> _Exercise objective_: What number of lines hold the word "high"? State that number and nothing besides.

[Stored dataset items]
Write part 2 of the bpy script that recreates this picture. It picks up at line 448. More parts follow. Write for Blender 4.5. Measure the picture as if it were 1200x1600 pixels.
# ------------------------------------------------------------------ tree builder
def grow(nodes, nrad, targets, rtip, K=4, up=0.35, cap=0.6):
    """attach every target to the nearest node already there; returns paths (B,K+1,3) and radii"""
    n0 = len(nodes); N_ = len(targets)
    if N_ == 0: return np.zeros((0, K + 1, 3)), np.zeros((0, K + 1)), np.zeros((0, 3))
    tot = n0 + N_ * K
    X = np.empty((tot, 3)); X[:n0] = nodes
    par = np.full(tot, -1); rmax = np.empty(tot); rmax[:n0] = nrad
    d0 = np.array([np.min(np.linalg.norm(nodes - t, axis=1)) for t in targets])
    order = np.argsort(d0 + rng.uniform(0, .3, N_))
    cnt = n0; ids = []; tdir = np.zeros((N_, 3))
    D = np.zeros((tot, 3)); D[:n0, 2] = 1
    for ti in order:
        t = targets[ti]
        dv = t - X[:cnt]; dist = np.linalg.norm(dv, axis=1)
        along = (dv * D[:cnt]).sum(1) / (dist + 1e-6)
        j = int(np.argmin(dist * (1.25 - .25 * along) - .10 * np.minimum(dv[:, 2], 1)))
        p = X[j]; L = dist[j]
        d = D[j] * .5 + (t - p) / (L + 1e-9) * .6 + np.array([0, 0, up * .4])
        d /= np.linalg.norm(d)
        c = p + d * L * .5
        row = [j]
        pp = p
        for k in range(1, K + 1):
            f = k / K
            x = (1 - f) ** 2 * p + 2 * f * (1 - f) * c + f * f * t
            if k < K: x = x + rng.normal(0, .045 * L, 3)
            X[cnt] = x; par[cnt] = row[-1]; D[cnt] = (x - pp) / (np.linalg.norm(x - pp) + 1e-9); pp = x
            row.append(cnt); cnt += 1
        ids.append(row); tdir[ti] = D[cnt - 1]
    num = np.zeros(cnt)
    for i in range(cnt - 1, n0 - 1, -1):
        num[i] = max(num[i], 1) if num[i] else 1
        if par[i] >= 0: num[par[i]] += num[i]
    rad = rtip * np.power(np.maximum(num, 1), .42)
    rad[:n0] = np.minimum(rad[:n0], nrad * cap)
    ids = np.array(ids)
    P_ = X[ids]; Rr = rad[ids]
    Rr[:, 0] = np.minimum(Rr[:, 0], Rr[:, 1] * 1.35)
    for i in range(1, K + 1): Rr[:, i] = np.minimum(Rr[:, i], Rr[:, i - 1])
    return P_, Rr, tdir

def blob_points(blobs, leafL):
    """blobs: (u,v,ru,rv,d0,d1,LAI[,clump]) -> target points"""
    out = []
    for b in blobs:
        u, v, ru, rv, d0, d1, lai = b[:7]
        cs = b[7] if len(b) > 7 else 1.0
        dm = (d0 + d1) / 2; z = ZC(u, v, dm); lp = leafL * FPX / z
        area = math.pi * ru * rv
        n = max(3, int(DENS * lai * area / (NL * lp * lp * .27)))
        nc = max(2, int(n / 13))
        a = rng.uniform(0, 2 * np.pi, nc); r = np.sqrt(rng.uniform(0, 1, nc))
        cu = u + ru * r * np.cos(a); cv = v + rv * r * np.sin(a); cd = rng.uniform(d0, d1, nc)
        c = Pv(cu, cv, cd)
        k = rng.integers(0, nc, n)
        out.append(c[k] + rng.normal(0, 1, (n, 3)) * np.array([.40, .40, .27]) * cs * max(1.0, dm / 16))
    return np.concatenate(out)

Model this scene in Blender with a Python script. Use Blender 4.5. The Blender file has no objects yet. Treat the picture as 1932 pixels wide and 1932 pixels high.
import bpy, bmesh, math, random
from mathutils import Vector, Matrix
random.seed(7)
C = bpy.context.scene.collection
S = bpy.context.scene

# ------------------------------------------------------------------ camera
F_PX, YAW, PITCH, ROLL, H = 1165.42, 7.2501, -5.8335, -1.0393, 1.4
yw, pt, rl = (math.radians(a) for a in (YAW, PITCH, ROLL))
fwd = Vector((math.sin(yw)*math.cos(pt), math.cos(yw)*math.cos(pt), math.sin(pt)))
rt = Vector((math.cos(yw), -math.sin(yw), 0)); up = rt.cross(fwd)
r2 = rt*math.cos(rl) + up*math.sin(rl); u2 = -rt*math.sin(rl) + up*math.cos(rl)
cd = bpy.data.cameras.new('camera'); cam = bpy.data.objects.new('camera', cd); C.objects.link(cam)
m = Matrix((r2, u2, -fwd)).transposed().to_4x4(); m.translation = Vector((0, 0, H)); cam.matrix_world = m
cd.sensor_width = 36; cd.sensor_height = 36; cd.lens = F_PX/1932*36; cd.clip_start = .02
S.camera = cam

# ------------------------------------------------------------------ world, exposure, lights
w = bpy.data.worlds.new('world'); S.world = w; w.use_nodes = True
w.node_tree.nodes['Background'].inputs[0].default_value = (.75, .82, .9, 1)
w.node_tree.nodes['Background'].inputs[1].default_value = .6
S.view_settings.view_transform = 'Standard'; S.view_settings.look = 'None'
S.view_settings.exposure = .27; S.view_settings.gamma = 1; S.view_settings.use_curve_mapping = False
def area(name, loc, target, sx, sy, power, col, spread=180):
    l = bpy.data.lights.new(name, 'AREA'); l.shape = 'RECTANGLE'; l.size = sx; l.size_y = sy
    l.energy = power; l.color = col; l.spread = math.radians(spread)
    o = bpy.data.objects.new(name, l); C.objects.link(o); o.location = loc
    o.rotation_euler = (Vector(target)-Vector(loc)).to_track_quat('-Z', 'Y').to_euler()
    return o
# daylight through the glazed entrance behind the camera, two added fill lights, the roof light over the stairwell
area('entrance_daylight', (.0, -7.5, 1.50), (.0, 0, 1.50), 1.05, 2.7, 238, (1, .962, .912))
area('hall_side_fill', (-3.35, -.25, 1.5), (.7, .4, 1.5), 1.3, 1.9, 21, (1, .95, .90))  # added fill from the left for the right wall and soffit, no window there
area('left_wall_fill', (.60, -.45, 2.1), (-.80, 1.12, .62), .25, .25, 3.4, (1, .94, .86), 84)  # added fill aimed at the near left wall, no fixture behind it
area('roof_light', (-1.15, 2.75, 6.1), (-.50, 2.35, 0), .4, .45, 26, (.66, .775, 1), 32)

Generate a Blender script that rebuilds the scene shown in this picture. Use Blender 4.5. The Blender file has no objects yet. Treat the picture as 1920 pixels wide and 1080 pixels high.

> _Answer to the problem_: 2